Boredom World 3: Overcoming the Hastings Limit By Bootstrapping a World-View

October 27, 2020

This post is part of the Boredom World blogchain:

[E]mbrace the fact that there will be good shows you’ll either miss or be very late to. I called it “The Hastings Limit” last November — named after Netflix’s CEO who said that his only real competition was sleep. The Hastings Limit is the moment when you admit to yourself that there’s stuff that you would absolutely love that you’re absolutely just going to not see.

The Hastings Limit is declaring attentional bankruptcy. It is highly relevant to the notion of overload boredom. In fact, it’s pretty much a direct statement of how too much access to content produces boredom. Drowning in an ocean of content, the only way to reach the surface is to take control of your own attention.

In my model, triaging must be done via some orientation, to act as a filter on all this incoming content. But this is difficult to bootstrap when your attention feels pulled in a hundred directions at once. What’s a consumer to do?

I think we have to understand orientation as – at least in part – a kind of self-knowledge. A way to actively manage our own attention, by knowing intuitively what will be most appealing or relevant. In new environments, or when exposed to many new things all at once – like on Twitter1 – we are often lacking any such properly calibrated filter.

A simple and intuitive approach is reflected in the common advice: read nothing directly on social media – instead use it to collect links. By separating collection and consuming, you can revisit your decisions later when the context has changed, and see if the particular piece of media still feels salient. This idea makes perfect sense when you remember that the marketing of content in general is done with the particular intent of manipulating your salience landscape to make you click. Of course, inbox management comes with its own issues, but ultimately this may be a more manageable situation.
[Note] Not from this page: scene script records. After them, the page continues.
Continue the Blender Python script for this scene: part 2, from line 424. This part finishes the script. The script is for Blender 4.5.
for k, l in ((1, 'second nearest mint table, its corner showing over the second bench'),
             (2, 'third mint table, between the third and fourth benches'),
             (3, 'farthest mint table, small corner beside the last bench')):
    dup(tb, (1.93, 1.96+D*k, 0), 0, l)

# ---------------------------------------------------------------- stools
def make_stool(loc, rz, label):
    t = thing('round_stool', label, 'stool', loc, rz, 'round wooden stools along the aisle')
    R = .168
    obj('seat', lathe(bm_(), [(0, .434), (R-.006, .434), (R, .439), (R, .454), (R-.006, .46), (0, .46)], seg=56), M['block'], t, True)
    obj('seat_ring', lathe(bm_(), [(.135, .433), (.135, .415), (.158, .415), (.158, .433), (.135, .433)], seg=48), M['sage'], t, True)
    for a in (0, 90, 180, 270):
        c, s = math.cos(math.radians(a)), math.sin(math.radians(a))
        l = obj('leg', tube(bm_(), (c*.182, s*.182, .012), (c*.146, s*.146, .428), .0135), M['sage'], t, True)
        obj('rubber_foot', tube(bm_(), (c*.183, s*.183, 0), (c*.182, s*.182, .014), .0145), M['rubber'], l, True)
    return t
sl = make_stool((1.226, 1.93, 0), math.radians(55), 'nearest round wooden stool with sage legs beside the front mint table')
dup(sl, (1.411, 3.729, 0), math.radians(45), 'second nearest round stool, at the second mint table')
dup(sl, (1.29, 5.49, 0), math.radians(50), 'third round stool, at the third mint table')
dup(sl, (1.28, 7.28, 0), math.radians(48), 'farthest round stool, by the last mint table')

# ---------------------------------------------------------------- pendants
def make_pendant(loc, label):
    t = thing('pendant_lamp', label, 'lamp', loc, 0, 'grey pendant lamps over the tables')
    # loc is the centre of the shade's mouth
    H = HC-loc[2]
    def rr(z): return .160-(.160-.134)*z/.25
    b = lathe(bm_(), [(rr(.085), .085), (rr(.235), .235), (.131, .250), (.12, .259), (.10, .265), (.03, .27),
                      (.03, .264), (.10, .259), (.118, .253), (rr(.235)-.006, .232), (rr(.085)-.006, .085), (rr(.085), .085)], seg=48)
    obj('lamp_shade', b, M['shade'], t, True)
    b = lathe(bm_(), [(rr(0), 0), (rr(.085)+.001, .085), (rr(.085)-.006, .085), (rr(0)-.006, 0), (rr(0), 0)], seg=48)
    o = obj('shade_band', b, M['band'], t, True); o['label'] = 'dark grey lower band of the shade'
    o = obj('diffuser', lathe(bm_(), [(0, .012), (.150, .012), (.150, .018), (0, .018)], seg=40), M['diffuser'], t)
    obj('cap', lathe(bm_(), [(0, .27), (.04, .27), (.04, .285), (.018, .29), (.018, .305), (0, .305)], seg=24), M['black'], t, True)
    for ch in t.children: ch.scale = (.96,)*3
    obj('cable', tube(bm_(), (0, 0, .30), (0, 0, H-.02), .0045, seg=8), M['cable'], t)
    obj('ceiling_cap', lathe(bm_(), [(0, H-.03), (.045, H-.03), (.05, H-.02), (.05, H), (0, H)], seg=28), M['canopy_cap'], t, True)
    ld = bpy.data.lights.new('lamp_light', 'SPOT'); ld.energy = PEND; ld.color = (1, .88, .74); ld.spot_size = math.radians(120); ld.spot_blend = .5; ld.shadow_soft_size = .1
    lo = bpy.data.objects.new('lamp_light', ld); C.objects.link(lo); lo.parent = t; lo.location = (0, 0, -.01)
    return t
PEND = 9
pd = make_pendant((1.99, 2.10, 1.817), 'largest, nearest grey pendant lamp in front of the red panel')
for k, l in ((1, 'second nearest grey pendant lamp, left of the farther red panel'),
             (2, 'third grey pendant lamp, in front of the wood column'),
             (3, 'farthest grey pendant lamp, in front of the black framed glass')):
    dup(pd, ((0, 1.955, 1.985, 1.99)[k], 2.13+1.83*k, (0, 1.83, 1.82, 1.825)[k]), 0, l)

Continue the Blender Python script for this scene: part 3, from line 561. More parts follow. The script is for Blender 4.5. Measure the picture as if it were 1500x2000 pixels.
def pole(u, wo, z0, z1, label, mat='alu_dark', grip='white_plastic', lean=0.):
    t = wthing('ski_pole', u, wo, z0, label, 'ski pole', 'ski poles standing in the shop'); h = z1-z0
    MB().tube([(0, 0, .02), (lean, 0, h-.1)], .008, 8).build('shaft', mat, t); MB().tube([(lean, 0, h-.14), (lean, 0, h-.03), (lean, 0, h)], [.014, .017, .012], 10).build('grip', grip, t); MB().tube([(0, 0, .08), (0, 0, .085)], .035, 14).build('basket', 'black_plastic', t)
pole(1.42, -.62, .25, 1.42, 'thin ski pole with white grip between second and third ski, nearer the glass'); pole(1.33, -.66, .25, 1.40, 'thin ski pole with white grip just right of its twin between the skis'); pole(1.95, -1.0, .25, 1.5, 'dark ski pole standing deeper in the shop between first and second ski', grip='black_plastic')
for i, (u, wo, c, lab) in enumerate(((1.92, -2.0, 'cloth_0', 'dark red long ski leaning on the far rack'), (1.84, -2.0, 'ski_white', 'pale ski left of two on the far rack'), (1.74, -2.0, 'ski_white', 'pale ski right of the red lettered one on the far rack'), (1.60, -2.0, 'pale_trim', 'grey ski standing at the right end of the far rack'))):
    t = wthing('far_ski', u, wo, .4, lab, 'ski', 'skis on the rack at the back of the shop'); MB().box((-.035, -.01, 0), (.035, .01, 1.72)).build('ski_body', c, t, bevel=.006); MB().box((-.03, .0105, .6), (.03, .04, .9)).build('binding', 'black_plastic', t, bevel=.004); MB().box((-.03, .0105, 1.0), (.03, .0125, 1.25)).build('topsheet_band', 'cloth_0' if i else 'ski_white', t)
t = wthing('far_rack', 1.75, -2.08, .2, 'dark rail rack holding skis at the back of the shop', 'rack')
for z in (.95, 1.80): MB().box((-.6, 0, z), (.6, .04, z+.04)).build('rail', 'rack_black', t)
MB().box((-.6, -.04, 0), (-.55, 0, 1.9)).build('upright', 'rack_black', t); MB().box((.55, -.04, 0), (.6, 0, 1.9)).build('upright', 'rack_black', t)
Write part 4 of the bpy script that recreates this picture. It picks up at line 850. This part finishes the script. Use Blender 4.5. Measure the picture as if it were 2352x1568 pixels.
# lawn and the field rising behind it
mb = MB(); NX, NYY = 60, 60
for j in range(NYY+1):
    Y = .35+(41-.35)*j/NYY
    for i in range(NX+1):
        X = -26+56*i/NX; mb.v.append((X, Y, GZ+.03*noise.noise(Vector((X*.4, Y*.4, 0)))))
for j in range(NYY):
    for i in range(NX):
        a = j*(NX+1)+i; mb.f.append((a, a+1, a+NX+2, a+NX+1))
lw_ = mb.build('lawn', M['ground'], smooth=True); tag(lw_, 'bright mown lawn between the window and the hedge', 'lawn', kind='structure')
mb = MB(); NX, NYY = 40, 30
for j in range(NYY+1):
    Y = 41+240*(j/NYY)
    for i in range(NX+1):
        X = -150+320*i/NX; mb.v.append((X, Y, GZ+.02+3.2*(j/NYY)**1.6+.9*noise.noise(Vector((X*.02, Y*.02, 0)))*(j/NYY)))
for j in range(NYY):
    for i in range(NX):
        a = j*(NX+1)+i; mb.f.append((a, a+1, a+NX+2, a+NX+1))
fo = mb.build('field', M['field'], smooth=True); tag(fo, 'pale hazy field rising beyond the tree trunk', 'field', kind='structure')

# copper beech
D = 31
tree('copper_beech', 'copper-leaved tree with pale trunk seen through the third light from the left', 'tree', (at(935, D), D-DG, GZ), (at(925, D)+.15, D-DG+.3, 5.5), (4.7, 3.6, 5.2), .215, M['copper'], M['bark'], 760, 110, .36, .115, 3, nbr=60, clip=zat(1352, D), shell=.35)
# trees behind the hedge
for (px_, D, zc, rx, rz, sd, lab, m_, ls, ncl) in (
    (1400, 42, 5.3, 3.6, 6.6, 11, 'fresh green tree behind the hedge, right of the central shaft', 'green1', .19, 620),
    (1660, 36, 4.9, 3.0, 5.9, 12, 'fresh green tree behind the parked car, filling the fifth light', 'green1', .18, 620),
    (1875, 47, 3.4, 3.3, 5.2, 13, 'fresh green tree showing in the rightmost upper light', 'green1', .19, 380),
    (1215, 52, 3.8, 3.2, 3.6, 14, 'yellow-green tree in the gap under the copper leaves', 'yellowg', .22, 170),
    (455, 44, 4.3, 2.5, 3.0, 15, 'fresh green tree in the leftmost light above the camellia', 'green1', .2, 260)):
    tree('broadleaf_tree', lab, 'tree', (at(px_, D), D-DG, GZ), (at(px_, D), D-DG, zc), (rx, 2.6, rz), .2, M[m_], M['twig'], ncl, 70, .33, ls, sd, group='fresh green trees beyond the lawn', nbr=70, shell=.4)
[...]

Another is to relinquish control for a while. Read widely, dipping in here and there, and pay attention to what actually seems to pay off and what doesn’t. Start many books, finish few. With time, and reflection, this process can help you understand your own interests in a bottom-up fashion.

Of course, any of this is dependent upon your giving up on the fear of missing out. And the solution is not to unplug – this is its own pathology which Venkatesh Rao called the fear of being ordinary. You must come to know yourself. To act with intention and clarity toward the development of your own idiosyncratic experience of the world – your very own world-view.